Davar Acher – La nostra solitudine

Leggendo le notizie della strage di Itamar, mi tornano in mente immagini viste da bambino, più di cinquant’anni fa, prima dell'”occupazione”: terroristi venuti dall’Egitto o dalla Giordania, che entravano nelle case e sterminavano i nostri fratelli, anche loro “coloni”; e prima ancora le stragi di Ebron e Zfat negli anni venti, con i bimbi estratti dal ventre della madre per ammazzarli meglio; e le Olimpiadi di Monaco e le esecuzioni naziste di vecchi, bambini, famiglie intere, fatte sul posto con la volonterosa collaborazione di ucraini e lituani, polacchi e ruteni, prima che i campi di sterminio entrassero a regime; e i pogrom dei tartari e l’Inquisizione e le stragi arabe del Medioevo.
Ma se si resiste alla vertigine dell’orrore e si resta al quadro di Eretz Israel, resta una guerra condotta con una ferocia inaudita, che non ha pietà o rispetto di nulla e di nessuno, che coinvolge volentieri gli innocenti, colpevoli però di essere della razza nemica.
Resta anche la straordinaria freddezza di fronte al crimine dell’Occidente che distoglie lo sguardo e certo non si scandalizza per cinque ebrei sgozzati come di una casa costruita in una “colonia” o di una sentenza di tribunale che restituisce la sua proprietà a un ebreo in un quartiere che si vuole per qualche ragione “arabo”.
Si dice che quella palestinese è una causa di liberazione nazionale, una sorta di Risorgimento: ma chi potrebbe immaginare Garibaldi o Bixio o perfino Oberdan, che effettivamente progettò un atto terrorista contro l’Imperatore Francesco Giuseppe, entrare in una casa austriaca e sterminare una famiglia? Si parla di “Resistenza” ma qualcuno è in grado di pensare a Longo o Galimberti che prendono un neonato e lo sgozzano con le loro mani, come un agnello?
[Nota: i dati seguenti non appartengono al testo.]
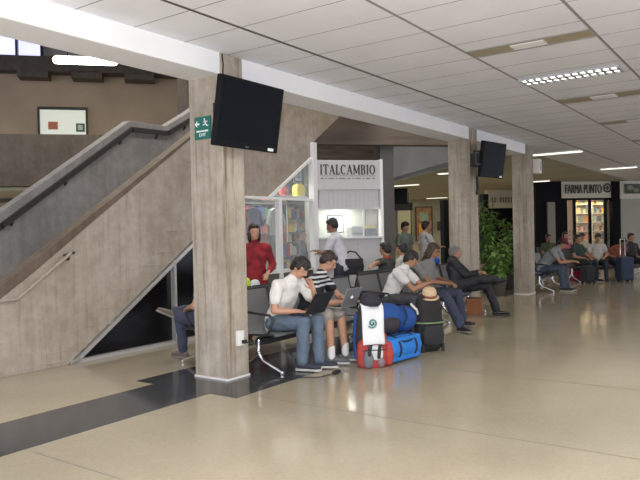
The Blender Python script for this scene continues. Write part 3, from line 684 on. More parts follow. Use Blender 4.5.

C’è qualcosa di così orrendamente sanguinario in questo gesto di sgozzare (che è rituale, lo stesso che fu applicato a Pearle e a Fabrizio Quattrocchi, l’italiano sequestrato in Iraq e a tanti altri). E’ la trasformazione del nemico in bestia, la sua eliminazione rituale oltre che fisica. Al valore rituale del sangue versato corrisponde una esaltazione del gesto: essere “martiri”, cioè assassini è un onore vicino alla santità. Ai martiri non solo la “violenta” Hamas, ma anche la “pacifica” Autorità Palestinese consacra piazze, scuole, impianti sportivi, li esalta nei libri di scuola e in televisione, educa i bambini a imitarli. Con gli accordi di Oslo l’OLP si era impegnato a smetterla, ma non l’ha mai fatto. Su questo Palestinian Media Watch ha raccolto una documentazione imponente.
E’ possibile fare la pace con gente del genere (che considera “occupazione” tutta Israele non solo la Giudea e la Samaria? Io non credo. Non per il tempo prevedibile, come pensare di avere per “buoni vicini” una popolazione che ha questo culto della morte, come fare con loro “ponti e non muri”? Ma tutto il mondo la vuole, chiede insistentemente “concessioni”, abbattimenti di “muri”, rinunce a strumenti difensivi come i check point o la barriera di sicurezza, aperture delle zone come Gaza, dove si annidano i terroristi più organizzati.
Alcuni ci dicono apertamente che “Israele è una parentesi destinata a chiudersi” (Chirac) o che gli ebrei debbono “tornare a casa in Europa”, dove peraltro sono sempre meno benvenuti. Sono gli stessi che titolano sui “coloni” uccisi, come se abitare in una casa al di là della linea armistiziale del ’49 fosse un crimine capitale.
In tutto questo vi è di nuovo una grande, terribile solitudine ebraica, paragonabile a quella delle persecuzioni cattoliche, o della seconda guerra mondiale, quando sembrava non esserci davvero dove andare. E’ raggelante il sostanziale silenzio, la freddezza con cui i giornali italiani, i politici europei, i grandi intellettuali che parlano contro “la violenza israeliana” e la paragonano al nazismo, per non parlare dell’opinione pubblica araba, per esempio delle caramelle distribuite a Gaza. Non si può non pensare che, come la generazione dei nostri padri e nonni, anche la nostra è soggetta a una guerra di distruzione (contro gli ebrei, non “solo” contro Israele). E che il passato non ha insegnato nulla anche ai più volonterosi e buonisti democratici, dolenti per la Shoah ma silenziosi su Israele, che siamo di nuovo terribilmente soli ad affrontarla.